Leo Gaza.
Aunque debiera, no
quiero mirar muchos vídeos de Gaza, ni sus niños muertos ni su estela de sangre
desesperada y sin sentido.
Menos aún contemplar las
hienas, desde los embajadores a los periodistas y aquellos que alguna vez
parecieron serlo.
Me duele, pero no
importa nada si a mí me duele o no.
Viendo Gaza, pensando en
Gazas, me conforta el consuelo de pensar que esta vida de cada uno, la mía en
este caso, permitidme que me remita a mí, tiene fecha de caducidad. Que el
horror no será eterno aunque después no haya nada.
No protesto contra la
vida. Me gusta vivir. Por eso escribo en lugar de morir.
Pero me gusta pensar que
podré tenderme como un animal cansado y olvidar que todo lo que me rodeaba
estaba teñido de un olor de depredador sin gana de comer, pero con mucha gana
de matar.
Y que nadie hizo nada.
Y que necesitábamos
tanto la vida que en lugar de aullar por las calles esperábamos encontrar un
amor, una respuesta, un trabajo o un estímulo nuevo.
Y que era verano.
Y los gritos se perdían
entre la arena de las playas y las horas de sueño no dormidas en invierno.
Y que esa era nuestra
manera de sobrevivir.
Viendo morir.
Protestando por los que
vemos morir, pero sin arrastrar a los tribunales a los asesinos.
Y los casos de
corrupción nacional se convierten en operetas ante la inmensa Ópera del Horror.

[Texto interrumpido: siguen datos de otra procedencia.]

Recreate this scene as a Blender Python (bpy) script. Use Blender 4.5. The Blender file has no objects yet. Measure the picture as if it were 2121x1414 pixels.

Y todo lo que no es Armagedón parece ser nada.
Porque Armagedón existe,
y lo traen los que se suponen que lo habrían de sufrir.
Porque mientras la
Alemania nazi ocultaba al mundo la enorme vergüenza de los campos de exterminio
ellos se jactan de mostrar al mundo su nube de langosta. Su ángel exterminador.
No hay marca de primogénito en las puertas que pueda detener la ira sacra del
dios de la venganza y la rapiña.
Dicen que el primogénito
es un escudo, y los escudos están hechos para destrozarlos y dejar indefenso al
que lo empuña.
Pero la vida es una
cuenta atrás.
Cada día corre un número
en la pizarra que no vemos.
Toda nuestra vida, tío
Vania, trabajaremos para los demás, pero llegará el día en que al fin podremos
descansar, y descansaremos. Lo decía el sabio Chéjov en la boca de Sonia.
Y el inmenso poeta que
fue Lorca consolaba a un poeta cansado, no tan bueno como él mismo aunque
Federico nunca llegó a saberlo, diciéndole al final de su Oda: “Duerme, no
queda nada”.
Porque no queda nada,
sino ese anhelo incontestable que se llama Resistencia.